### Data extract:
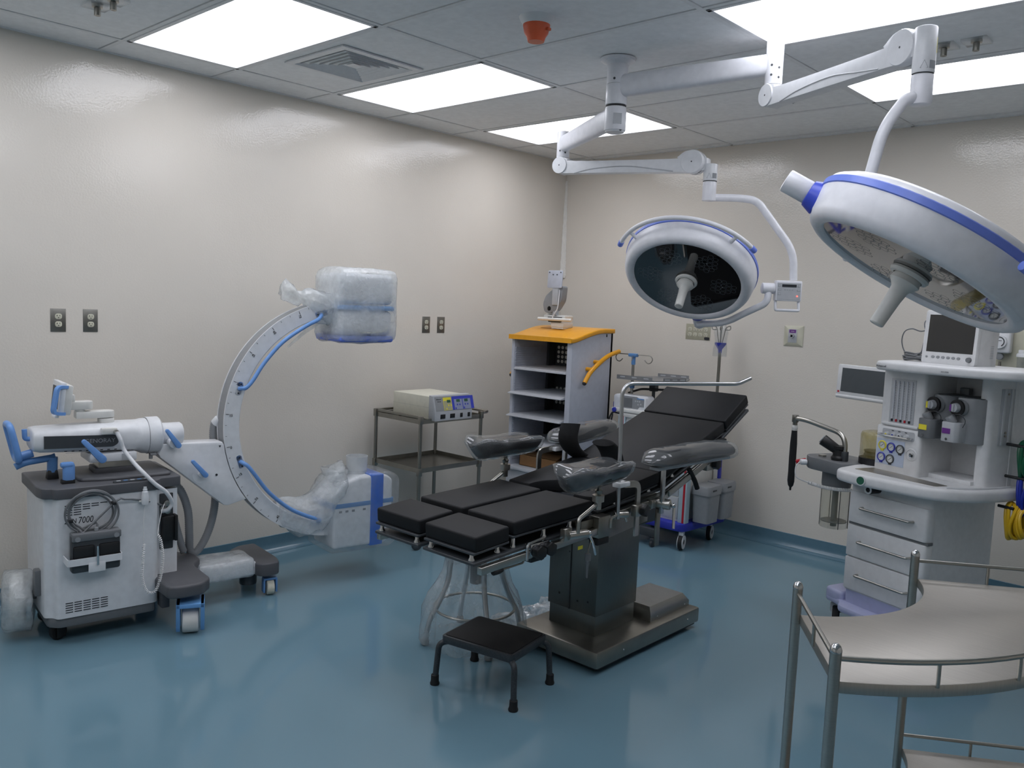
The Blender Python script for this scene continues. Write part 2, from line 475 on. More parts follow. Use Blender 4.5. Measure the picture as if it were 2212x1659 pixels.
pads = [('foot_pad', 1.955, 2.212, -3.463, .776, -3.287, .789, .056), ('foot_pad', 2.242, 2.512, -3.463, .776, -3.287, .789, .056),
        ('leg_pad', 1.985, 2.235, -3.262, .799, -2.79, .812, .052), ('leg_pad', 2.262, 2.512, -3.262, .799, -2.79, .812, .052)]
for n, x0, x1, y0, z0, y1, z1, t in pads:
    b = MB(); slab(b, x0, x1, y0, z0, y1, z1, t, .008); p = bt(b, n, M['pad'])
    b = MB(); slab(b, x0 + .002, x1 - .002, y0 - .004, z0 - t - .001, y1 + .004, z1 - t - .001, .009, .002); bt(b, 'pad_board', M['charcoal'], p)
# seat with the rounded cut-out towards the legs
sx0, sx1 = 2.01, 2.5
pl = [(sx0, -2.752)] + [(sx0 + .09, -2.752)]
for k in range(0, 13):
    a = PI * k / 12
    pl.append((2.255 - .125 * math.cos(a), -2.748 + .13 * math.sin(a)))
pl += [(sx1 - .06, -2.745), (sx1, -2.722), (sx1, -2.279), (sx0, -2.279)]
b = MB(); b.prism(pl, -.054, 0, None, .007, 2)
sl = .122
for v in b.bm.verts: v.co.z += .868 + sl * (v.co.y + 2.277)
seat = bt(b, 'seat_pad', M['pad'])
b = MB(); slab(b, sx0 + .004, sx1 - .004, -2.62, .868 - .343 * sl - .056, -2.28, .868 - .056, .009, .002); bt(b, 'pad_board', M['charcoal'], seat)
b = MB(); slab(b, sx0, sx1, -2.277, .868, -1.706, 1.052, .052, .008); bk = bt(b, 'back_pad', M['pad'])
b = MB(); slab(b, sx0 + .004, sx1 - .004, -2.257, .82, -1.7, .998, .009, .002); bt(b, 'pad_board', M['charcoal'], bk)
b = MB(); slab(b, sx0, sx1, -1.698, 1.056, -1.48, 1.179, .052, .008); hd = bt(b, 'head_pad', M['pad'])
b = MB(); slab(b, sx0 + .004, sx1 - .004, -1.67, 1.012, -1.455, 1.13, .009, .002); bt(b, 'pad_board', M['charcoal'], hd)
# carrier plates
for x0, x1 in ((1.955, 2.215), (2.24, 2.512)):
    b = MB(); slab(b, x0, x1, -3.468, .684, -2.75, .716, .012, .003); bt(b, 'carrier_plate', M['charcoal'])
b = MB(); slab(b, sx0, sx1, -2.74, .758, -2.26, .79, .012, .003); bt(b, 'carrier_plate', M['charcoal'])
b = MB(); slab(b, sx0, sx1, -2.26, .79, -1.71, .965, .014, .003); bt(b, 'carrier_plate', M['charcoal'])
b = MB(); slab(b, sx0, sx1, -1.715, .972, -1.452, 1.103, .014, .004); bt(b, 'head_plate', M['charcoal'])
for x in (2.4, 2.1):
    b = MB(); b.tube([(x, -1.78, .945), (x, -1.6, 1.01)], .014, 12); bt(b, 'head_bar', M['steel'])
# chrome stand-offs
def stand(x, y, z, h=.03):
    b = MB(); b.lathe([(0, 0), (.0125, 0), (.0125, .005), (.008, .013), (.008, h), (0, h)], T(x, y, z), 14)
    bt(b, 'standoff', M['chrome'])
for x in (2.485, 2.27, 2.19, 1.98):
    stand(x, -3.452, .685); stand(x, -3.32, .69, .035)
for x in (2.485, 2.0):
    stand(x, -3.235, .694, .042); stand(x, -3.06, .702, .042); stand(x, -2.9, .71, .04)
for x in (2.485, 2.025):
    stand(x, -2.608, .766, .04); stand(x, -2.343, .784, .04); stand(x, -2.15, .828, .03)
# side rails
for s, x in ((1, 2.528), (-1, 1.962)):
    nm = 'side_rail'
    b = MB(); slab(b, x - .012, x + .012, -3.455, .672, -2.76, .7, .028, .003); bt(b, nm, M['steel'])
    b = MB(); slab(b, x - .006, x + .006, -2.66, .745, -2.27, .765, .03, .003); bt(b, nm, M['steel'])
    b = MB(); slab(b, x - .006, x + .006, -2.24, .78, -1.74, .945, .03, .003); bt(b, nm, M['steel'])
    b = MB(); slab(b, x - .022 * s - .008, x - .022 * s + .008, -2.25, .77, -1.75, .932, .042, .003); bt(b, 'back_frame', M['steel'])
# steel cheek plate and hinge bracket on the near side
b = MB(); b.prism([(-2.69, .625), (-2.36, .655), (-2.36, .7), (-2.25, .715), (-2.25, .772), (-2.69, .735)], 2.496, 2.504, Matrix(((0, 0, 1, 0), (1, 0, 0, 0), (0, 1, 0, 0), (0, 0, 0, 1))))
bt(b, 'cheek_plate', M['dsteel'])
b = MB(); b.bar((2.49, -2.78, .655), (2.545, -2.7, .745), .004); b.bar((2.48, -2.86, .665), (2.515, -2.78, .735), .003); bt(b, 'hinge_bracket', M['dsteel'])
b = MB(); b.bar((2.5, -2.785, .627), (2.545, -2.705, .655), .004); bt(b, 'hinge_cap', M['rubber'])
# foot-end hand knobs and release lever under the rail
def knob(mb, c, ax, r, h, lobes=6):
    pr = [((r * (1 - .13 * (.5 + .5 * math.cos(lobes * 2 * PI * k / 48)))) * math.cos(2 * PI * k / 48), (r * (1 - .13 * (.5 + .5 * math.cos(lobes * 2 * PI * k / 48)))) * math.sin(2 * PI * k / 48)) for k in range(48)]
    mb.prism(pr, 0, h, frame(c, ax), .003)
b = MB(); b.tube(fillet([(2.54, -3.215, .652), (2.54, -3.215, .712), (2.54, -3.12, .722)], .012), .006, 8); b.bar((2.515, -3.2, .665), (2.545, -3.1, .71), .003); bt(b, 'clamp', M['chrome'])
for y, z in ((-3.165, .678), (-3.105, .682)):
    b = MB(); knob(b, (2.545, y, z), (1, -.15, 0), .027, .03); bt(b, 'star_knob', M['black'])
b = MB(); b.bar((2.5, -3.19, .635), (2.54, -3.11, .67), .006); bt(b, 'control_box', M['black'])
b = MB(); b.tube(fillet([(2.53, -3.22, .655), (2.53, -3.225, .643), (2.53, -3.345, .64)], .01), .004, 8)
lv = bt(b, 'release_lever', M['dsteel'])
b = MB(); b.lathe([(0, 0), (.008, .002), (.012, .02), (.012, .05), (.007, .055), (0, .055)], frame((2.53, -3.335, .64), (0, -1, 0)), 12); bt(b, 'grip', M['rubber'], lv)
b = MB(); b.box((2.546, -2.9, .643), (.002, .03, .014)); bt(b, 'warning_label', M['yell'])
# back-section lift lever pads
b = MB(); b.tube([(2.53, -2.07, .86), (2.535, -2.02, .8), (2.54, -2.0, .76)], .012, 10); bt(b, 'lift_handle', M['rubber'])
b = MB(); knob(b, (2.525, -1.83, .86), (1, 0, 0), .027, .03); bt(b, 'star_knob', M['black'])
b = MB(); b.bar((2.5, -1.9, .83), (2.53, -1.8, .9), .004); bt(b, 'clamp', M['steel'])
b = MB(); b.bar((2.5, -1.79, .92), (2.53, -1.72, .975), .006); b.sphere((2.535, -1.74, .955), .01, 10); bt(b, 'head_lock', M['black'])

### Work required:
Print the complete listing exactly as it stands, without its pictures.

### Expected answer:
The Blender Python script for this scene continues. Write part 2, from line 475 on. More parts follow. Use Blender 4.5. Measure the picture as if it were 2212x1659 pixels.
pads = [('foot_pad', 1.955, 2.212, -3.463, .776, -3.287, .789, .056), ('foot_pad', 2.242, 2.512, -3.463, .776, -3.287, .789, .056),
        ('leg_pad', 1.985, 2.235, -3.262, .799, -2.79, .812, .052), ('leg_pad', 2.262, 2.512, -3.262, .799, -2.79, .812, .052)]
for n, x0, x1, y0, z0, y1, z1, t in pads:
    b = MB(); slab(b, x0, x1, y0, z0, y1, z1, t, .008); p = bt(b, n, M['pad'])
    b = MB(); slab(b, x0 + .002, x1 - .002, y0 - .004, z0 - t - .001, y1 + .004, z1 - t - .001, .009, .002); bt(b, 'pad_board', M['charcoal'], p)
# seat with the rounded cut-out towards the legs
sx0, sx1 = 2.01, 2.5
pl = [(sx0, -2.752)] + [(sx0 + .09, -2.752)]
for k in range(0, 13):
    a = PI * k / 12
    pl.append((2.255 - .125 * math.cos(a), -2.748 + .13 * math.sin(a)))
pl += [(sx1 - .06, -2.745), (sx1, -2.722), (sx1, -2.279), (sx0, -2.279)]
b = MB(); b.prism(pl, -.054, 0, None, .007, 2)
sl = .122
for v in b.bm.verts: v.co.z += .868 + sl * (v.co.y + 2.277)
seat = bt(b, 'seat_pad', M['pad'])
b = MB(); slab(b, sx0 + .004, sx1 - .004, -2.62, .868 - .343 * sl - .056, -2.28, .868 - .056, .009, .002); bt(b, 'pad_board', M['charcoal'], seat)
b = MB(); slab(b, sx0, sx1, -2.277, .868, -1.706, 1.052, .052, .008); bk = bt(b, 'back_pad', M['pad'])
b = MB(); slab(b, sx0 + .004, sx1 - .004, -2.257, .82, -1.7, .998, .009, .002); bt(b, 'pad_board', M['charcoal'], bk)
b = MB(); slab(b, sx0, sx1, -1.698, 1.056, -1.48, 1.179, .052, .008); hd = bt(b, 'head_pad', M['pad'])
b = MB(); slab(b, sx0 + .004, sx1 - .004, -1.67, 1.012, -1.455, 1.13, .009, .002); bt(b, 'pad_board', M['charcoal'], hd)
# carrier plates
for x0, x1 in ((1.955, 2.215), (2.24, 2.512)):
    b = MB(); slab(b, x0, x1, -3.468, .684, -2.75, .716, .012, .003); bt(b, 'carrier_plate', M['charcoal'])
b = MB(); slab(b, sx0, sx1, -2.74, .758, -2.26, .79, .012, .003); bt(b, 'carrier_plate', M['charcoal'])
b = MB(); slab(b, sx0, sx1, -2.26, .79, -1.71, .965, .014, .003); bt(b, 'carrier_plate', M['charcoal'])
b = MB(); slab(b, sx0, sx1, -1.715, .972, -1.452, 1.103, .014, .004); bt(b, 'head_plate', M['charcoal'])
for x in (2.4, 2.1):
    b = MB(); b.tube([(x, -1.78, .945), (x, -1.6, 1.01)], .014, 12); bt(b, 'head_bar', M['steel'])
# chrome stand-offs
def stand(x, y, z, h=.03):
    b = MB(); b.lathe([(0, 0), (.0125, 0), (.0125, .005), (.008, .013), (.008, h), (0, h)], T(x, y, z), 14)
    bt(b, 'standoff', M['chrome'])
for x in (2.485, 2.27, 2.19, 1.98):
    stand(x, -3.452, .685); stand(x, -3.32, .69, .035)
for x in (2.485, 2.0):
    stand(x, -3.235, .694, .042); stand(x, -3.06, .702, .042); stand(x, -2.9, .71, .04)
for x in (2.485, 2.025):
    stand(x, -2.608, .766, .04); stand(x, -2.343, .784, .04); stand(x, -2.15, .828, .03)
# side rails
for s, x in ((1, 2.528), (-1, 1.962)):
    nm = 'side_rail'
    b = MB(); slab(b, x - .012, x + .012, -3.455, .672, -2.76, .7, .028, .003); bt(b, nm, M['steel'])
    b = MB(); slab(b, x - .006, x + .006, -2.66, .745, -2.27, .765, .03, .003); bt(b, nm, M['steel'])
    b = MB(); slab(b, x - .006, x + .006, -2.24, .78, -1.74, .945, .03, .003); bt(b, nm, M['steel'])
    b = MB(); slab(b, x - .022 * s - .008, x - .022 * s + .008, -2.25, .77, -1.75, .932, .042, .003); bt(b, 'back_frame', M['steel'])
# steel cheek plate and hinge bracket on the near side
b = MB(); b.prism([(-2.69, .625), (-2.36, .655), (-2.36, .7), (-2.25, .715), (-2.25, .772), (-2.69, .735)], 2.496, 2.504, Matrix(((0, 0, 1, 0), (1, 0, 0, 0), (0, 1, 0, 0), (0, 0, 0, 1))))
bt(b, 'cheek_plate', M['dsteel'])
b = MB(); b.bar((2.49, -2.78, .655), (2.545, -2.7, .745), .004); b.bar((2.48, -2.86, .665), (2.515, -2.78, .735), .003); bt(b, 'hinge_bracket', M['dsteel'])
b = MB(); b.bar((2.5, -2.785, .627), (2.545, -2.705, .655), .004); bt(b, 'hinge_cap', M['rubber'])
# foot-end hand knobs and release lever under the rail
def knob(mb, c, ax, r, h, lobes=6):
    pr = [((r * (1 - .13 * (.5 + .5 * math.cos(lobes * 2 * PI * k / 48)))) * math.cos(2 * PI * k / 48), (r * (1 - .13 * (.5 + .5 * math.cos(lobes * 2 * PI * k / 48)))) * math.sin(2 * PI * k / 48)) for k in range(48)]
    mb.prism(pr, 0, h, frame(c, ax), .003)
b = MB(); b.tube(fillet([(2.54, -3.215, .652), (2.54, -3.215, .712), (2.54, -3.12, .722)], .012), .006, 8); b.bar((2.515, -3.2, .665), (2.545, -3.1, .71), .003); bt(b, 'clamp', M['chrome'])
for y, z in ((-3.165, .678), (-3.105, .682)):
    b = MB(); knob(b, (2.545, y, z), (1, -.15, 0), .027, .03); bt(b, 'star_knob', M['black'])
b = MB(); b.bar((2.5, -3.19, .635), (2.54, -3.11, .67), .006); bt(b, 'control_box', M['black'])
b = MB(); b.tube(fillet([(2.53, -3.22, .655), (2.53, -3.225, .643), (2.53, -3.345, .64)], .01), .004, 8)
lv = bt(b, 'release_lever', M['dsteel'])
b = MB(); b.lathe([(0, 0), (.008, .002), (.012, .02), (.012, .05), (.007, .055), (0, .055)], frame((2.53, -3.335, .64), (0, -1, 0)), 12); bt(b, 'grip', M['rubber'], lv)
b = MB(); b.box((2.546, -2.9, .643), (.002, .03, .014)); bt(b, 'warning_label', M['yell'])
# back-section lift lever pads
b = MB(); b.tube([(2.53, -2.07, .86), (2.535, -2.02, .8), (2.54, -2.0, .76)], .012, 10); bt(b, 'lift_handle', M['rubber'])
b = MB(); knob(b, (2.525, -1.83, .86), (1, 0, 0), .027, .03); bt(b, 'star_knob', M['black'])
b = MB(); b.bar((2.5, -1.9, .83), (2.53, -1.8, .9), .004); bt(b, 'clamp', M['steel'])
b = MB(); b.bar((2.5, -1.79, .92), (2.53, -1.72, .975), .006); b.sphere((2.535, -1.74, .955), .01, 10); bt(b, 'head_lock', M['black'])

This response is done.